Com’è cambiato oggi il cliente?

«Ci sono diverse tipologie di consumatore e ognuno ha le sue specifiche esigenze. Negli ultimi anni c’è stata una segmentazione della clientela. Dai curiosi aperti alle novità a chi si ritiene (a torto o a ragione) un esperto. C’è un modo diverso per soddisfare ognuna di queste fasce di clientela. A volte assecondando le richieste e a volte suggerendo nuove etichette. Certo muoversi nel mondo del vino con la sua offerta davvero sterminata non è sempre facile, ma non è nemmeno impossibile».

Ma come si attira l’attenzione del cliente del bar relativamente al vino?

«Proponendo un’offerta che varia spesso. A differenza di altri prodotti, la proposta del vino ha bisogno di venir rinnovata continuamente».

Come si rimette in moto l’offerta?

«A volte il problema principale che “colpisce” chi lavora è la pigrizia, quella mentale intendo. Ci si ferma a un certo tipo di offerta che alla lunga stanca il cliente, allontanandolo dal locale. Smettere di confrontarsi porta a un appiattimento dell’offerta. Ecco quindi che una voce esterna, un consulente, può rimettere a posto determinati punti critici. Si tratta di un investimento economico minimo che può dare molto in termini di ritorno economico al gestore del bar. A volte si tratta solo di rifocalizzare l’offerta rimettendola sulla giusta strada ridandogli vitalità».

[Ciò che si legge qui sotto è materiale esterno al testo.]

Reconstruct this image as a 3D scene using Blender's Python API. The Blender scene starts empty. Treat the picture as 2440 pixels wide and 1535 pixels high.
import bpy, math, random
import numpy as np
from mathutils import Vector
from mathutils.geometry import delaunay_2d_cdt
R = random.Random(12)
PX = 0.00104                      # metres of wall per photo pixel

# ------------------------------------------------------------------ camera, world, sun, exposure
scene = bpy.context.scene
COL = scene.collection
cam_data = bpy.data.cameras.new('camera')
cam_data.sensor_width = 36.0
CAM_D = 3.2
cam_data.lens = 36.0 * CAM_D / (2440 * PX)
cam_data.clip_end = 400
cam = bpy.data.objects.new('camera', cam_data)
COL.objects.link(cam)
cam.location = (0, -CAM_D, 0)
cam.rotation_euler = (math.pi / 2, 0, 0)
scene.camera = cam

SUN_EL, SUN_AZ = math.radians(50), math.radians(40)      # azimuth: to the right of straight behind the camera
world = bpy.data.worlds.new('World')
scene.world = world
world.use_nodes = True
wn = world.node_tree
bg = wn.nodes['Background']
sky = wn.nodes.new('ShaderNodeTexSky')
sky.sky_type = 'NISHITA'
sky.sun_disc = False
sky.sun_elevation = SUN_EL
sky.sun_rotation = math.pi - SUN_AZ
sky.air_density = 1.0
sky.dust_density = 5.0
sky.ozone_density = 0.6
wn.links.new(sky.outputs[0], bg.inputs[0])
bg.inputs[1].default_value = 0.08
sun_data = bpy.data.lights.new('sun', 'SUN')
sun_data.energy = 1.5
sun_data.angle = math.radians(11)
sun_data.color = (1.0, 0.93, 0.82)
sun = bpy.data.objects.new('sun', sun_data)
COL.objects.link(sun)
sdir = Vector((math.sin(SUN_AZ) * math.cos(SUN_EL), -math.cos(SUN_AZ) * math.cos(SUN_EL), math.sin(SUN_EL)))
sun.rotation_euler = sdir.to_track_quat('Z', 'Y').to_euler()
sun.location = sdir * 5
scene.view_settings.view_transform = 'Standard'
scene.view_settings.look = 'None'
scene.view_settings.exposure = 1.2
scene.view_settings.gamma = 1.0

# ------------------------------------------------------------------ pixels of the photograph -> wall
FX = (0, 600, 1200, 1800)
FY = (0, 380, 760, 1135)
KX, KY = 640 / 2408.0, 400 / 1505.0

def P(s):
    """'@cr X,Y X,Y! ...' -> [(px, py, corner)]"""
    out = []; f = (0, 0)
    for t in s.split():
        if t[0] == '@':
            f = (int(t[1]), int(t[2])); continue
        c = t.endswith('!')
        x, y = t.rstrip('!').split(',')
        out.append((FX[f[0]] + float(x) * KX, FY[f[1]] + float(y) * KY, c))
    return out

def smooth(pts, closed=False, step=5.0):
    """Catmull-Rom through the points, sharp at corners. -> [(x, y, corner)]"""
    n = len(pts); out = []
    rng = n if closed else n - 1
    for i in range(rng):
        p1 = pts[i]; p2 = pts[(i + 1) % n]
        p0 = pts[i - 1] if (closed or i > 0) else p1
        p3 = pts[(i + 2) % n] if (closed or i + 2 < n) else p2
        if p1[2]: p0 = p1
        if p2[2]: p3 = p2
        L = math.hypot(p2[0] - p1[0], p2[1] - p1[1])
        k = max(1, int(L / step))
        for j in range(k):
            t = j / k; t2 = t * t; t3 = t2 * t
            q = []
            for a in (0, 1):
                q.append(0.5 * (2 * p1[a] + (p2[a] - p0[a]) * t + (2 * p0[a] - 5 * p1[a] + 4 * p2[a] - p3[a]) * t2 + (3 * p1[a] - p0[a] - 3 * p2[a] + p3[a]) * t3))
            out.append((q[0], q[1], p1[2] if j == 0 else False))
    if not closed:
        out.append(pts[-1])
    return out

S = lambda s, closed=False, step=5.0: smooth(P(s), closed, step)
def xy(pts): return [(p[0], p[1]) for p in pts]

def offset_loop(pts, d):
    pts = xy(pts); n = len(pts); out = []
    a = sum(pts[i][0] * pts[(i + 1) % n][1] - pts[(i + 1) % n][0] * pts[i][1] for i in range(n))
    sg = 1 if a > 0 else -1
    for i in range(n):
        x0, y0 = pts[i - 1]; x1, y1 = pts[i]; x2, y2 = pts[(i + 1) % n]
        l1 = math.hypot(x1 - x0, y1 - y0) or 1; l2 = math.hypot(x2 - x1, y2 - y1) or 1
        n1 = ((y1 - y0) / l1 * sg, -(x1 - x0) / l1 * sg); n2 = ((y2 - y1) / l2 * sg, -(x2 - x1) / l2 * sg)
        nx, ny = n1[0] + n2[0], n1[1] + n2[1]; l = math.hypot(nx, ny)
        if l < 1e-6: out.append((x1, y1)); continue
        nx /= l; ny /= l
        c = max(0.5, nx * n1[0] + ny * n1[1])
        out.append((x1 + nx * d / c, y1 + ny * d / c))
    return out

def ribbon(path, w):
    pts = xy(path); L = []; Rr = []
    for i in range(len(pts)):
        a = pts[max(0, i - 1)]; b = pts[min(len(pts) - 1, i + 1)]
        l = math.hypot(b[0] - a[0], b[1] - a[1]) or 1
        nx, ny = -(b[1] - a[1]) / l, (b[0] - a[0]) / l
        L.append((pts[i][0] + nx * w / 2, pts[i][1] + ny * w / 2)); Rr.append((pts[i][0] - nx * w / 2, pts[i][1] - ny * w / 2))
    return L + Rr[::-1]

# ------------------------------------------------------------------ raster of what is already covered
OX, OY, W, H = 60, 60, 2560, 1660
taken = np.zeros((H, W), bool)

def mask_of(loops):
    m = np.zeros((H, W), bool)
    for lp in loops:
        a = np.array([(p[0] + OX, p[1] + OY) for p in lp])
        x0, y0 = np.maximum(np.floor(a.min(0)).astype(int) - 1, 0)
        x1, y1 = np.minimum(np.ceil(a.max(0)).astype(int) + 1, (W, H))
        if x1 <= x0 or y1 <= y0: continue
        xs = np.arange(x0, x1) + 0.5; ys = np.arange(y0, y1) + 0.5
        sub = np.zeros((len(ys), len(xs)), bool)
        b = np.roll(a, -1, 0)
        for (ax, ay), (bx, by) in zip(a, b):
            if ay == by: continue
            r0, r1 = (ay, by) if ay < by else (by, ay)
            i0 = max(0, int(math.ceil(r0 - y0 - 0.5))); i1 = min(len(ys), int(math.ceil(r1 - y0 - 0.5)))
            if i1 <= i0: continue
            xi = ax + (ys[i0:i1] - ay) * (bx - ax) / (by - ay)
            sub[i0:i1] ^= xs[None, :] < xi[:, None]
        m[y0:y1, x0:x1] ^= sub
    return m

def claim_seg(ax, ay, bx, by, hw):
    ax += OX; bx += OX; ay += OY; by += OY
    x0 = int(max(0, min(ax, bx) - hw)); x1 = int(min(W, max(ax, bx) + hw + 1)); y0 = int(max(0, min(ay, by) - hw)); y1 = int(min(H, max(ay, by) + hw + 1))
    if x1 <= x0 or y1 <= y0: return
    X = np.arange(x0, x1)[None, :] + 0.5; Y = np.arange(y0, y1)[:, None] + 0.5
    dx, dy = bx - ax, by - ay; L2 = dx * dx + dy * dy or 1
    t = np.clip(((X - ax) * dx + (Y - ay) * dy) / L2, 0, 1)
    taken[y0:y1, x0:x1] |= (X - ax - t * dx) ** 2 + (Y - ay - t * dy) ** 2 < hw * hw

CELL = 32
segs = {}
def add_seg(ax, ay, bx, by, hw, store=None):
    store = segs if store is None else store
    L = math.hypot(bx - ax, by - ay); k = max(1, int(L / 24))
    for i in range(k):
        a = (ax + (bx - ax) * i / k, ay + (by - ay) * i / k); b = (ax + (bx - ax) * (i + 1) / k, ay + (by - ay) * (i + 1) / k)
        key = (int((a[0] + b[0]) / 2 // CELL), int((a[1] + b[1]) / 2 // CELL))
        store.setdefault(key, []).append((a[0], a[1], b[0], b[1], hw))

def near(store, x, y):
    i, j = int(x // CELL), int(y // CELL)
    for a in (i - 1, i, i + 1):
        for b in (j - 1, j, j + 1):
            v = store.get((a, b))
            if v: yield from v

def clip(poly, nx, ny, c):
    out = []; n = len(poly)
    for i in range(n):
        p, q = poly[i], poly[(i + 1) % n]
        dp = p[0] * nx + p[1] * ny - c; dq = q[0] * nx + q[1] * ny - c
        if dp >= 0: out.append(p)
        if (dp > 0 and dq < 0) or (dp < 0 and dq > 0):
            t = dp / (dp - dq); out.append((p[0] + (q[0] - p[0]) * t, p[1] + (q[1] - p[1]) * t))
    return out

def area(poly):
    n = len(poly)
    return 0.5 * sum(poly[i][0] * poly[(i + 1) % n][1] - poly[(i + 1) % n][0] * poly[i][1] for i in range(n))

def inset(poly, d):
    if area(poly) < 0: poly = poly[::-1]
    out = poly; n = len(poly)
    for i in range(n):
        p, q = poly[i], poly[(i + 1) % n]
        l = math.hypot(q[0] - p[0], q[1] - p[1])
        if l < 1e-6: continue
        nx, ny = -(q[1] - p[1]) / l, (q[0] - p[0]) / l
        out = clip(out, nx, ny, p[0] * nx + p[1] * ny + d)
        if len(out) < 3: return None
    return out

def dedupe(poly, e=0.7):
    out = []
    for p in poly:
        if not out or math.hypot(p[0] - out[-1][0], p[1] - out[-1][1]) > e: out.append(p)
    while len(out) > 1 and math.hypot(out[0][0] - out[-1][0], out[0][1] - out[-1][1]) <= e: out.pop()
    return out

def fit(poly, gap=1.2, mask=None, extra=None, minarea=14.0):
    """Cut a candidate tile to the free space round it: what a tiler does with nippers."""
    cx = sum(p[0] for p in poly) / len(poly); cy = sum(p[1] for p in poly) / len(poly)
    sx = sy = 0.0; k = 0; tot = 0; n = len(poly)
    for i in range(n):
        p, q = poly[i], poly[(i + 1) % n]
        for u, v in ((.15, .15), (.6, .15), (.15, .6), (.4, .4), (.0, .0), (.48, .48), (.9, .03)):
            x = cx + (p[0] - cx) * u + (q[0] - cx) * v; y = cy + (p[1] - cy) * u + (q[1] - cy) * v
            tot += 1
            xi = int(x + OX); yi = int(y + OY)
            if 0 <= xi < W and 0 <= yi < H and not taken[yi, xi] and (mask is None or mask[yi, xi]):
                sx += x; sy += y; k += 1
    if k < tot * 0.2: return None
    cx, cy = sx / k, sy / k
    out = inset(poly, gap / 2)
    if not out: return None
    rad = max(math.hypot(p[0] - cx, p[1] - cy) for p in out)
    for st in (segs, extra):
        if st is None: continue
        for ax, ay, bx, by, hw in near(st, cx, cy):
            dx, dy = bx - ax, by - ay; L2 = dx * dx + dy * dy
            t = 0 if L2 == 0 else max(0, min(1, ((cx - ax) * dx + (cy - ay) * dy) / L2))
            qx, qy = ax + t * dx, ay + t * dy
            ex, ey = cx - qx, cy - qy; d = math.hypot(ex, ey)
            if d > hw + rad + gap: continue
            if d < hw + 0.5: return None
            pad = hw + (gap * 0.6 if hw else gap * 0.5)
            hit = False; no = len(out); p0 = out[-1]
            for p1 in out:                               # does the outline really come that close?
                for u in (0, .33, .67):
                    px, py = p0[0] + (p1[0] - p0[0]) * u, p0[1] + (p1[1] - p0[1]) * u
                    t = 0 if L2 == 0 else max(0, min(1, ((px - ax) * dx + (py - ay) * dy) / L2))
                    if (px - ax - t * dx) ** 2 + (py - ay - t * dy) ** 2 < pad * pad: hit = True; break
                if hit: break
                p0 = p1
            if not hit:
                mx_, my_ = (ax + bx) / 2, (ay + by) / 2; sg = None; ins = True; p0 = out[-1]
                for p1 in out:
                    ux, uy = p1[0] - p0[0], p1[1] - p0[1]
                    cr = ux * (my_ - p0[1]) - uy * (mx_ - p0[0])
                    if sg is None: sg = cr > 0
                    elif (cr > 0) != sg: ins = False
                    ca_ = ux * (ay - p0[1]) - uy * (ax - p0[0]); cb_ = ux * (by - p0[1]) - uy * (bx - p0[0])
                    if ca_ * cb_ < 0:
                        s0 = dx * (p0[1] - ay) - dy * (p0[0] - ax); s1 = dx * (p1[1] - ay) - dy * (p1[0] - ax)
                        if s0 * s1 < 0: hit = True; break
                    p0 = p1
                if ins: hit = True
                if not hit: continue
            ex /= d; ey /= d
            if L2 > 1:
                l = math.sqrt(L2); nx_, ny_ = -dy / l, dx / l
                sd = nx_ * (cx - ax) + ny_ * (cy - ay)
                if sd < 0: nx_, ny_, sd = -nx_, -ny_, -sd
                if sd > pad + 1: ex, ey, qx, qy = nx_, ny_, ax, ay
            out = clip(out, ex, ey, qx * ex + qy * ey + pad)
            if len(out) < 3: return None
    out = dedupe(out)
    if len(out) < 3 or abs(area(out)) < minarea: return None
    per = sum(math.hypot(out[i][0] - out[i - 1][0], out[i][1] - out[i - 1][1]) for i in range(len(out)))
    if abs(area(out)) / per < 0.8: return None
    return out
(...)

Non si rischia di dover sostenere investimenti fuori dalla portata del classico bar?

«No perché ormai aziende e distributori danno sostegni enormi ai gestori. Sono quasi spariti i quantitativi minimi di acquisto e le cantine sono ben disponibili a vendere anche la singola cassa. Addirittura alcuni distributori assortiscono la fornitura con la cassa da sei bottiglie, una diversa dall’altra. Senza contare che molte cantine, pur di entrare in certi locali, sono disponibili ad aiutare e molto il gestore o il titolare. Da politiche di sconto molto interessanti via via fino ad arrivare al “conto vendita” (ovvero la cantina emette fattura, diciamo così, solo una volta che il locale ha venduto tutte le bottiglie). Alcune cantine infine sono anche disponibili a sostenere il locale dal punto di vista tecnologico, in pratica regalando le cantinette refrigerate e attrezzature utili alla conservazione e al servizio».

Insomma, offrire il vino sembra quasi un’operazione che si può mettere in pratica a costo zero.

«Questo no, perché comunque il vino, i territori, i sistemi produttivi che influenzano poi i sapori, hanno bisogno quantomeno di un investimento culturale e di tempo per essere compresi e per essere “spesi” al momento del servizio».

 

 

Sommelier professionista dal 2008 ha esperienza nel mondo del vino da oltre 20 anni. Nel 2009 ha vinto il primo premio come Miglior Sommelier Ais Lombardia e nel 2011 è stata finalista nel Concorso Nazionale Fisar. Oggi collabora come Wine Expert Italia per una nota casa produttrice di Champagne e tiene lezioni di approfondimento alla conoscenza sul vino.